----- The records

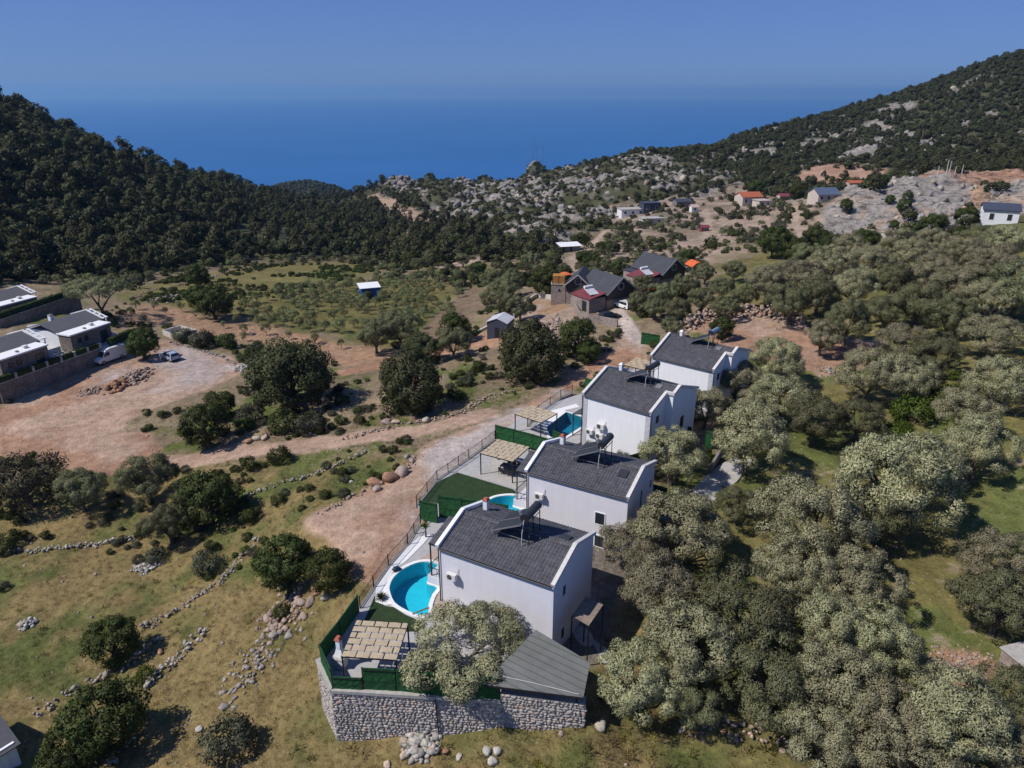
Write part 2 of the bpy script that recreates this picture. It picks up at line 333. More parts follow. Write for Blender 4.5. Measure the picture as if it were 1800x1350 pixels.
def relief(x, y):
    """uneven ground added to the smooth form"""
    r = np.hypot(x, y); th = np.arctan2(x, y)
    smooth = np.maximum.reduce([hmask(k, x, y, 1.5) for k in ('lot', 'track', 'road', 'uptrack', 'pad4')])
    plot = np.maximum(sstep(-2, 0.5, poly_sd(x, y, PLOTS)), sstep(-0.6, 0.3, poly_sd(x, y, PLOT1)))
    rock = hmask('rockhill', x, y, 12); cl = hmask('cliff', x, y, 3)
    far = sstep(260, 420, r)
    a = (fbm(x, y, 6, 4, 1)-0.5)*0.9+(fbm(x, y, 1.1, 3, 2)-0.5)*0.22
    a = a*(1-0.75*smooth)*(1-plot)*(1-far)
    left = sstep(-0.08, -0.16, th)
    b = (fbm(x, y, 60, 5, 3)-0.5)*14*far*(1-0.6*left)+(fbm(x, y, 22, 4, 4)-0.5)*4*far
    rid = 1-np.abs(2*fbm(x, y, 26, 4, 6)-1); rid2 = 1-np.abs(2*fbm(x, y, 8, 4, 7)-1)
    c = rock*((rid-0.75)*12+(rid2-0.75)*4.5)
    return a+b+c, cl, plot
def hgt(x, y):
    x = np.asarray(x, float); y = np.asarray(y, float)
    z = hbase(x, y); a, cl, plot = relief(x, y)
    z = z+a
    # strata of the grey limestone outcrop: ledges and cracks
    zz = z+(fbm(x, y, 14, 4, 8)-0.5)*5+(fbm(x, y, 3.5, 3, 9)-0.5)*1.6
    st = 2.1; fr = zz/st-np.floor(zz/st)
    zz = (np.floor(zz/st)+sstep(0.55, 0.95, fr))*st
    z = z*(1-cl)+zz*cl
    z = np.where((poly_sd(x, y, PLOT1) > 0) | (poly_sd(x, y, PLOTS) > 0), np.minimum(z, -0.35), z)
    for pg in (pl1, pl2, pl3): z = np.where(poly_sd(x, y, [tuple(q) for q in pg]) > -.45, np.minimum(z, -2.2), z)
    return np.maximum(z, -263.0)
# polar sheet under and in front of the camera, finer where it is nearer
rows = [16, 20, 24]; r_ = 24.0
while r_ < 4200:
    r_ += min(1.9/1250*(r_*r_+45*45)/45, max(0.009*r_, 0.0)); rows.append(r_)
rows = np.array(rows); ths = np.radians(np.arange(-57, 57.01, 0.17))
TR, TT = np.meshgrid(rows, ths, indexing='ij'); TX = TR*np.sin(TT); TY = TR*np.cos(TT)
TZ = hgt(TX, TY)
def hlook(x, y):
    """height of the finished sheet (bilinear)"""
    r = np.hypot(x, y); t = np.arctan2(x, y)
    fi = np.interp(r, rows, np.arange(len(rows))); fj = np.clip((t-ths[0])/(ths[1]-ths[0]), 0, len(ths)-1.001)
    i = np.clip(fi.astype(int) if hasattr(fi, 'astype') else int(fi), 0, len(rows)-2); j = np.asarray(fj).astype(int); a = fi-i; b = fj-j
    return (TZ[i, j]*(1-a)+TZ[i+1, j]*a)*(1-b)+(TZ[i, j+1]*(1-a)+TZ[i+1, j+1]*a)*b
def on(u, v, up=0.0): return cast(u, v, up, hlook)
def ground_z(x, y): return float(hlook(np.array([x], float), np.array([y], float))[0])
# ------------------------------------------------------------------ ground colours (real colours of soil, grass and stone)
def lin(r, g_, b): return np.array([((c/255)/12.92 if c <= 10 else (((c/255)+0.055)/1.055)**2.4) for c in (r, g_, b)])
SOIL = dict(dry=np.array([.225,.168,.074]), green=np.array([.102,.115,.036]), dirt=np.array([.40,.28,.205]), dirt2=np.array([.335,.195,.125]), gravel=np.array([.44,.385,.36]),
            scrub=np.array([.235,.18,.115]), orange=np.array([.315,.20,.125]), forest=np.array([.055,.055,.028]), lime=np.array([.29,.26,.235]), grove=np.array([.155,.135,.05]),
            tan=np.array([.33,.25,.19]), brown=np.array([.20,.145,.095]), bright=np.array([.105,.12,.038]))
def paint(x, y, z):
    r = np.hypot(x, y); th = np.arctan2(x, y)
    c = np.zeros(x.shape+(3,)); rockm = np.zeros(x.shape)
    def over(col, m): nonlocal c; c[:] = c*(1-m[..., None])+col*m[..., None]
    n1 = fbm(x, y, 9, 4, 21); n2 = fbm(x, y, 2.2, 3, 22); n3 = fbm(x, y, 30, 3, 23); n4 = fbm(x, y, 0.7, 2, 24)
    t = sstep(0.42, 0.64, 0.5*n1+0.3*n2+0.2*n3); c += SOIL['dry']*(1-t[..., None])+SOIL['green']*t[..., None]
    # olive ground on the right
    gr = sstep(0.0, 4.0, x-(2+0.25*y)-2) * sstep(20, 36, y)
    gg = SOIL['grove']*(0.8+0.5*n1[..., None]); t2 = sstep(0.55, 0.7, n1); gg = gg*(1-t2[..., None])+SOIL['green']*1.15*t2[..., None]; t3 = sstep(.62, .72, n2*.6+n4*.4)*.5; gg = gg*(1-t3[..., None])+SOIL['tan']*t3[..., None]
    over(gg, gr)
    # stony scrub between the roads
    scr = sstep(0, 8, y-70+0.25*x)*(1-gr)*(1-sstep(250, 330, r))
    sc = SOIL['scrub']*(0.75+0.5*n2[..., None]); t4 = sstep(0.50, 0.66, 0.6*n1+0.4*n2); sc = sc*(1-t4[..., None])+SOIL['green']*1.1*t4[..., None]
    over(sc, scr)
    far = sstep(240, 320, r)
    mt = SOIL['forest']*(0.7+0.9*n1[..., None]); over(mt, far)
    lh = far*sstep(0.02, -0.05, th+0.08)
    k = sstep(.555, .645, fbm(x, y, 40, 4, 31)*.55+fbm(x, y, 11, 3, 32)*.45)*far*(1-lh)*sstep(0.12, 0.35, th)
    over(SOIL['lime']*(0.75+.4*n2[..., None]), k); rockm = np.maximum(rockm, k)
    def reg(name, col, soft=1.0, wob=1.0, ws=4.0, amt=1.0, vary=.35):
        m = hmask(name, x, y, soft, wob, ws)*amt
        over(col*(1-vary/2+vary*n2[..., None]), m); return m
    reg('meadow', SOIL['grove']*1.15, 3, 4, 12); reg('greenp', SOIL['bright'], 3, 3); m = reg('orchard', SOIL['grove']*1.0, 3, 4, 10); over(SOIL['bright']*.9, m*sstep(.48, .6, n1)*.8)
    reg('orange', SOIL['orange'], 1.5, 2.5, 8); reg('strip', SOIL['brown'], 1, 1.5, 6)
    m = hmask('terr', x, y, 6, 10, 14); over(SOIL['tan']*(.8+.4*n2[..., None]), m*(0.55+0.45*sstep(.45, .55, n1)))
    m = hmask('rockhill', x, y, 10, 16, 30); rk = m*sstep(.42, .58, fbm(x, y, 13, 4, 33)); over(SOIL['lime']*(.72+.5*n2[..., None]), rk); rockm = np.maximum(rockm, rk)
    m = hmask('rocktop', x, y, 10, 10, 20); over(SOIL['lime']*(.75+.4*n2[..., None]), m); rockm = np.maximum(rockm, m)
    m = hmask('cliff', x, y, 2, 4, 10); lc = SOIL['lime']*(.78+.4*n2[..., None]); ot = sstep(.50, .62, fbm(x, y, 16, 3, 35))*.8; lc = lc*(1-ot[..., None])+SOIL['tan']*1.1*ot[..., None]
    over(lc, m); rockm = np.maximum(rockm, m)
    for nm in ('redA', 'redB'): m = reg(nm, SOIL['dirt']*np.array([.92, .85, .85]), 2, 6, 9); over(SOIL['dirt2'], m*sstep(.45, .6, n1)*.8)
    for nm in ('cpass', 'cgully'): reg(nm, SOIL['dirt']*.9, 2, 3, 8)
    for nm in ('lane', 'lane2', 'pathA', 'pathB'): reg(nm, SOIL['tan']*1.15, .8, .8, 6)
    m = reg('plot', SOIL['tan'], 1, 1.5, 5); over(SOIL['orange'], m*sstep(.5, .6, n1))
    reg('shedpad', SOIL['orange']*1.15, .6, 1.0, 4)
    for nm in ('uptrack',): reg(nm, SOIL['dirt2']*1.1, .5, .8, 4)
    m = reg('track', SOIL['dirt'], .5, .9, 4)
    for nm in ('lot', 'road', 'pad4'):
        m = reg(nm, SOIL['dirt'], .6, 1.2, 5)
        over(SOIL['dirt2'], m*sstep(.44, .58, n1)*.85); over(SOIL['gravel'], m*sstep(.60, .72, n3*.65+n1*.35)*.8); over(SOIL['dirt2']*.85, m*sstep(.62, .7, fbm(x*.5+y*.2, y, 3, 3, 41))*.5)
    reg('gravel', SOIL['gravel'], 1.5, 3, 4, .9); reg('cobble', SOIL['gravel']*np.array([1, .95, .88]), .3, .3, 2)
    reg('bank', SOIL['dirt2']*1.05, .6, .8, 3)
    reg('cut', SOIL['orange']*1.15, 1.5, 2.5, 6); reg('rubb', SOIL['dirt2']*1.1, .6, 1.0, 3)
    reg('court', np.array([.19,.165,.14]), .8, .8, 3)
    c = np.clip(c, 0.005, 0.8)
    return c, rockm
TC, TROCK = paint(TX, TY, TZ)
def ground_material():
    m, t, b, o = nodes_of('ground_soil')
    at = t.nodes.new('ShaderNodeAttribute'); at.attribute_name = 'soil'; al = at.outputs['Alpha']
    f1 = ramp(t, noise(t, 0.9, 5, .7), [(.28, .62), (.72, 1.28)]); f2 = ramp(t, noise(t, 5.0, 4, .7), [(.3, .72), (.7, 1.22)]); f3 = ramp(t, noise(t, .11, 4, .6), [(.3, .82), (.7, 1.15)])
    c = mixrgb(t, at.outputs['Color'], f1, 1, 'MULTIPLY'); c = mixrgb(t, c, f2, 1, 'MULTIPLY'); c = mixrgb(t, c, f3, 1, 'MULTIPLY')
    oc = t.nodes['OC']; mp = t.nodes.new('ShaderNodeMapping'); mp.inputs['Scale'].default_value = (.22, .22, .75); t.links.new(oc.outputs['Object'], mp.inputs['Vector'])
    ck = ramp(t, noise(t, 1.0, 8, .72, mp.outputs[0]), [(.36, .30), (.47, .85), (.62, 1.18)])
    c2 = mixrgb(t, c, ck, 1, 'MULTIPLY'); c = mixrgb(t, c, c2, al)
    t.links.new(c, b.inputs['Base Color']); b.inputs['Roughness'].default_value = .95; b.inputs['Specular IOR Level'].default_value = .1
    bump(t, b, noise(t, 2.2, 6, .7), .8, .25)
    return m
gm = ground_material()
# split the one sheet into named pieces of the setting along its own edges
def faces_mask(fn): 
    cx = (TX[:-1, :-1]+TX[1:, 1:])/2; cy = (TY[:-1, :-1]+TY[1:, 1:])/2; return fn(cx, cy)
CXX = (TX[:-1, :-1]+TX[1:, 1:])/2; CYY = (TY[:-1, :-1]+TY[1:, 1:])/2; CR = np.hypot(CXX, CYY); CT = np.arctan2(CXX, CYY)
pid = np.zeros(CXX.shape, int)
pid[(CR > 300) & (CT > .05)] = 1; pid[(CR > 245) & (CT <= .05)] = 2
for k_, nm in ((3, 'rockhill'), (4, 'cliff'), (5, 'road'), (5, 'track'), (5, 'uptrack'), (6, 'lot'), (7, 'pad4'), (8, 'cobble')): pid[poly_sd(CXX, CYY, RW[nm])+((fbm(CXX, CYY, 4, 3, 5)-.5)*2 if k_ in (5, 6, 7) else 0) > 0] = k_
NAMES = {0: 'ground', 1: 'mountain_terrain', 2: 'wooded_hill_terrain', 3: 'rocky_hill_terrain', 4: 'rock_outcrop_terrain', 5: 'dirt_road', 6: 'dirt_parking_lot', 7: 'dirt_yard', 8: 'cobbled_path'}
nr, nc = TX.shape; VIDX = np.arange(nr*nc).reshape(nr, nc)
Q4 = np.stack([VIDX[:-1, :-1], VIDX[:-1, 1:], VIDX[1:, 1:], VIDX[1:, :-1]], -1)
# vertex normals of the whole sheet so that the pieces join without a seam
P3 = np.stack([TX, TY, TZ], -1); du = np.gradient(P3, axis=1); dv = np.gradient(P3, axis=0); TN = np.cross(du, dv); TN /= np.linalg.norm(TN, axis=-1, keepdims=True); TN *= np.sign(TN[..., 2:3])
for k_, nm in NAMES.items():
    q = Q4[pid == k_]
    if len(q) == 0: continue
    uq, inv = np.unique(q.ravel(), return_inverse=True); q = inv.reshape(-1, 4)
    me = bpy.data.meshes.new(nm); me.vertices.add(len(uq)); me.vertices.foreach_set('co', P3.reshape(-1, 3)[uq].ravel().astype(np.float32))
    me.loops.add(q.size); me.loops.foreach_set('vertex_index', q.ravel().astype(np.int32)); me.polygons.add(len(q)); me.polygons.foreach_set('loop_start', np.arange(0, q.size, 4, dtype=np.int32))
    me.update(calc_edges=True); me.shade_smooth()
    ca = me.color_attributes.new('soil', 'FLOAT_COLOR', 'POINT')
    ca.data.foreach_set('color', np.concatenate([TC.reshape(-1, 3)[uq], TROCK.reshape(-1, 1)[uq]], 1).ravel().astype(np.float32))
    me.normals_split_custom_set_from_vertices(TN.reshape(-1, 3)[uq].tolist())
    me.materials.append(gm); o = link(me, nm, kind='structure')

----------
----- The records

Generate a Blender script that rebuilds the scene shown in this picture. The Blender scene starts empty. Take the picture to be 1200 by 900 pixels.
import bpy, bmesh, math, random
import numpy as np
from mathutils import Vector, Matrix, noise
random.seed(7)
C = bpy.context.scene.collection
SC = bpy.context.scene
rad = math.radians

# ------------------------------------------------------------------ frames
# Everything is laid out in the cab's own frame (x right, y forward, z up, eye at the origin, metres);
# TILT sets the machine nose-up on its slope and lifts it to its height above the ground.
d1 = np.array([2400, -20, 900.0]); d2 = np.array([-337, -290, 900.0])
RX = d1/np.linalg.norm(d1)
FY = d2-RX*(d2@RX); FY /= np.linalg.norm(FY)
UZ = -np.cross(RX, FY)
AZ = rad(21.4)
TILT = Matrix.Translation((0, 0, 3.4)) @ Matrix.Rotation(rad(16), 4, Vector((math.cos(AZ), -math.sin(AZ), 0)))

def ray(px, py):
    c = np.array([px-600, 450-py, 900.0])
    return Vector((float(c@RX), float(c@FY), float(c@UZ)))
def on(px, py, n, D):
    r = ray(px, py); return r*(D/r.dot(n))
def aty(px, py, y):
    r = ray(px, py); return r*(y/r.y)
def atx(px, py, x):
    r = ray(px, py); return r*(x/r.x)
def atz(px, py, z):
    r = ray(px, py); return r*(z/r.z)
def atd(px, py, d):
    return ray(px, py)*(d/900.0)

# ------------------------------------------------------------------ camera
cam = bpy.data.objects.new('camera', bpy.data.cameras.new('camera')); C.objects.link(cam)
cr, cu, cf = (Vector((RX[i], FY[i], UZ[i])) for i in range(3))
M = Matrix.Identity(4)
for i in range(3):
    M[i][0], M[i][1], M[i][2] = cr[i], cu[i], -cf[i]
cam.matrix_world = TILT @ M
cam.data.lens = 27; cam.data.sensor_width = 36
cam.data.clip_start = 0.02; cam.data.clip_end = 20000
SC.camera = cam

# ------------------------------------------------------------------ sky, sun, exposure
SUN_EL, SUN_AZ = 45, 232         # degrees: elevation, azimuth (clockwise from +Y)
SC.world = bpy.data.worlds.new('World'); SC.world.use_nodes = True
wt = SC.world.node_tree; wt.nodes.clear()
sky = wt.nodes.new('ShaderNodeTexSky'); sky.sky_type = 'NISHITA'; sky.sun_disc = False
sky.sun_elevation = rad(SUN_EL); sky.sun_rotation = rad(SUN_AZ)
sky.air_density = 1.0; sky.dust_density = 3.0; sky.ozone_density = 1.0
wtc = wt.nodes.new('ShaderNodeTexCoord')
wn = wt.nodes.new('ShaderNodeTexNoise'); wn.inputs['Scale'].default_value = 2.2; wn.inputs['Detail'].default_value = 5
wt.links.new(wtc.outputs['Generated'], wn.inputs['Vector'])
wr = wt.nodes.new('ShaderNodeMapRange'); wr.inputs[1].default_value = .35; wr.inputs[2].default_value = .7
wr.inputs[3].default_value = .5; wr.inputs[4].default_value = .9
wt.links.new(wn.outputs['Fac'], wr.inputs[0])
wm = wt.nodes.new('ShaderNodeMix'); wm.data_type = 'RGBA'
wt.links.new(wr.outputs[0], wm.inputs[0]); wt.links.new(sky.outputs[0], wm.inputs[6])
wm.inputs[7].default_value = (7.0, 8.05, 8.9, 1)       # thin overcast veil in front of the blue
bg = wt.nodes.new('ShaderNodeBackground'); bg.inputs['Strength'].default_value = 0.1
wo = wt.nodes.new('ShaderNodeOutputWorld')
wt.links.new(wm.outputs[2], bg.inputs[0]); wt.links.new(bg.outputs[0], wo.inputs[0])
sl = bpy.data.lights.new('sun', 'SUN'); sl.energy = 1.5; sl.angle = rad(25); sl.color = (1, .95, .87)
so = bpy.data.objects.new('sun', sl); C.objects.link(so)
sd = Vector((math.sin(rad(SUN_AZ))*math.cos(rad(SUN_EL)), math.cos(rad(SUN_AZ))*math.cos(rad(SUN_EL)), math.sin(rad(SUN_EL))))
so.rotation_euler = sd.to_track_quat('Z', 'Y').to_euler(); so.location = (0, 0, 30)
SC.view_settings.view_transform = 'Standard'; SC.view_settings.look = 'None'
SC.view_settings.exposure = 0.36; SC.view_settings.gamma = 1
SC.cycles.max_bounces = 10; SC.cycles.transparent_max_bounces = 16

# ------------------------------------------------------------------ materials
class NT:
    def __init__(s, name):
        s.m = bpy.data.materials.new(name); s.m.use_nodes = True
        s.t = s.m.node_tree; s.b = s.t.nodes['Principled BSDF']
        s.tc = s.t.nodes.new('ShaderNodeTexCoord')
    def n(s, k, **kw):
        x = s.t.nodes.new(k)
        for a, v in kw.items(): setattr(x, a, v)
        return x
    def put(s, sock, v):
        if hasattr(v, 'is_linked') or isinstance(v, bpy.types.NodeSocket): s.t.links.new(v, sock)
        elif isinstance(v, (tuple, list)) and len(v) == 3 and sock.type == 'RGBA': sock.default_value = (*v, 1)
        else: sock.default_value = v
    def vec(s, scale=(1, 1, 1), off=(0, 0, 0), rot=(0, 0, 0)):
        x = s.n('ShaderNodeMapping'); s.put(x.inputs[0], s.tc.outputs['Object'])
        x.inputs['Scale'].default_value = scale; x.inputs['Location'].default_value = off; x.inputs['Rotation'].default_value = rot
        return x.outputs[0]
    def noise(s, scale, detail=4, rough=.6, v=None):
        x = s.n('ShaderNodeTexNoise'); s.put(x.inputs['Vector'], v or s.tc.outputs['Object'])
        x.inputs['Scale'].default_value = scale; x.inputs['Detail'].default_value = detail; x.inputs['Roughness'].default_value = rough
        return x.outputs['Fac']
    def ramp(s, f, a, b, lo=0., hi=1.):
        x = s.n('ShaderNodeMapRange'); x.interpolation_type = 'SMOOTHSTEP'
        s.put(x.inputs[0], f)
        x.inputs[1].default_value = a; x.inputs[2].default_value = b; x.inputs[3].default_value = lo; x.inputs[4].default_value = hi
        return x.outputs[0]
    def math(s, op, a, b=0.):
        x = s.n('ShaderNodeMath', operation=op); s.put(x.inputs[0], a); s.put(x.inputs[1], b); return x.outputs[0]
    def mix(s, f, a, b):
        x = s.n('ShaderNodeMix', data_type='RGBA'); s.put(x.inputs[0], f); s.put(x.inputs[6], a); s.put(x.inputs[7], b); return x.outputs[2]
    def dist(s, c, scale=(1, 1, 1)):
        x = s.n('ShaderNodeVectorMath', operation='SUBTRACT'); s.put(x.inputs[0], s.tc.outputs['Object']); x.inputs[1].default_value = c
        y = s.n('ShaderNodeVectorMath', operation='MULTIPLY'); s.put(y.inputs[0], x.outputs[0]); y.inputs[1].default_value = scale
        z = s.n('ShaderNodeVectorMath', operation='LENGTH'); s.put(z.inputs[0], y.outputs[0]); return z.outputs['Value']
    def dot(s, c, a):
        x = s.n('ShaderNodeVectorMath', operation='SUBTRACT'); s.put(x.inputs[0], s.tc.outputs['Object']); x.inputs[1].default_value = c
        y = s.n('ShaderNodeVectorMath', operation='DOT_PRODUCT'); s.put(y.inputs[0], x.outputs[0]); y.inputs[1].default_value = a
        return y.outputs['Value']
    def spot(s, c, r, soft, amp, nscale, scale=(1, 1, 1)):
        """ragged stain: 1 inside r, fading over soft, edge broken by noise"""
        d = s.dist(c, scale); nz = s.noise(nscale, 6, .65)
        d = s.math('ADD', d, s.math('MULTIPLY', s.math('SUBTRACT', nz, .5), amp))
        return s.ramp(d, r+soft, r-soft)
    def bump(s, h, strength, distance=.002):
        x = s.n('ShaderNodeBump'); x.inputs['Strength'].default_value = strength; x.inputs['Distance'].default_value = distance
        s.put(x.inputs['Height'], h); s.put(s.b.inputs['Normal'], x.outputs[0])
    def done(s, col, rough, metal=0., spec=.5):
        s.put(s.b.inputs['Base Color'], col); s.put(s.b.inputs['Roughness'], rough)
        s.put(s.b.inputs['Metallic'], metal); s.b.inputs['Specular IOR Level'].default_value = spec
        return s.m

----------

Nothing outside the span should appear: copy exactly from the line with "Generate a Blender" through the line with "return ray(px, py)*(d/900.0)".

Generate a Blender script that rebuilds the scene shown in this picture. The Blender scene starts empty. Take the picture to be 1200 by 900 pixels.
import bpy, bmesh, math, random
import numpy as np
from mathutils import Vector, Matrix, noise
random.seed(7)
C = bpy.context.scene.collection
SC = bpy.context.scene
rad = math.radians

# ------------------------------------------------------------------ frames
# Everything is laid out in the cab's own frame (x right, y forward, z up, eye at the origin, metres);
# TILT sets the machine nose-up on its slope and lifts it to its height above the ground.
d1 = np.array([2400, -20, 900.0]); d2 = np.array([-337, -290, 900.0])
RX = d1/np.linalg.norm(d1)
FY = d2-RX*(d2@RX); FY /= np.linalg.norm(FY)
UZ = -np.cross(RX, FY)
AZ = rad(21.4)
TILT = Matrix.Translation((0, 0, 3.4)) @ Matrix.Rotation(rad(16), 4, Vector((math.cos(AZ), -math.sin(AZ), 0)))

def ray(px, py):
    c = np.array([px-600, 450-py, 900.0])
    return Vector((float(c@RX), float(c@FY), float(c@UZ)))
def on(px, py, n, D):
    r = ray(px, py); return r*(D/r.dot(n))
def aty(px, py, y):
    r = ray(px, py); return r*(y/r.y)
def atx(px, py, x):
    r = ray(px, py); return r*(x/r.x)
def atz(px, py, z):
    r = ray(px, py); return r*(z/r.z)
def atd(px, py, d):
    return ray(px, py)*(d/900.0)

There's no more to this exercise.